Dans les années cinquante, la carrière de Lena Horne s’estompe quelque peu à la suite d’une inculpation l’accusant de mener des activités anti-américaines (la chanteuse s’est largement engagée aux côtés d’organisations de défense des droits civiques). Pour autant, elle n’abandonne pas la scène et continue d’enregistrer pour la compagnie RCA. À Broadway, la revue Jamaica la remet en vedette dès 1957, ce qui lui permet de poursuivre une carrière partagée entre la chanson populaire et le cinéma.


LENA HORNE : SUMMERTIME

QUAND LE JAZZ EST LÀ, LA VIE S’EN VA

En 1971, suite au décès de son mari, elle s’installe en Angleterre et enregistre dix ans plus tard, The Lady and Her Music, qui lui permet de recevoir le "Grammy Award" de la meilleure chanteuse de variété.

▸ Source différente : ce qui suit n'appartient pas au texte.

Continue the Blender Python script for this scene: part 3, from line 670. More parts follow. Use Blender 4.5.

Enfin, après dix-huit années passées dans le monde des variétés, elle enregistre très tardivement plusieurs albums aux couleurs jazz pour le label Blue Note, notamment We'll Be Together Again en 1994 et An Evening with Lena Horne l’année qui suit, et pour lequel elle recevra cette fois-ci un "Grammy Award" de meilleure chanteuse de jazz.

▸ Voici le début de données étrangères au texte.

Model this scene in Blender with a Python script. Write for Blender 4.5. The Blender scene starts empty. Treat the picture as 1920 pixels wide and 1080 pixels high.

Plus proche de Barbra Streisand que de Sarah Vaughan par sa façon de s'esprimer vocalement, Lena Horne a appartenu à la catégorie des chanteuses dont la sincérité et le grand métier ne vont pas sans quelque affectation. Le public retient d’elle son interprétation de Stormy Weather dans sa robe de voile transparente, une chanson qu’elle avait reprise dix après sa création par Ethel Waters, et une voix au timbre marqué par une diction exemplaire, vision hélas réductrice d’une carrière qu’elle a pourtant conduite jusqu’au bout de ses forces.

Décédé en 2010, à l’âge de 92 ans, la chanteuse aura joué de son charme presque jusqu’à la rupture, et si cela lui permit de s’en sortir avec les honneurs, elle ne put accéder malheureusement, à aucun instant, au royaume éternel des divas du jazz.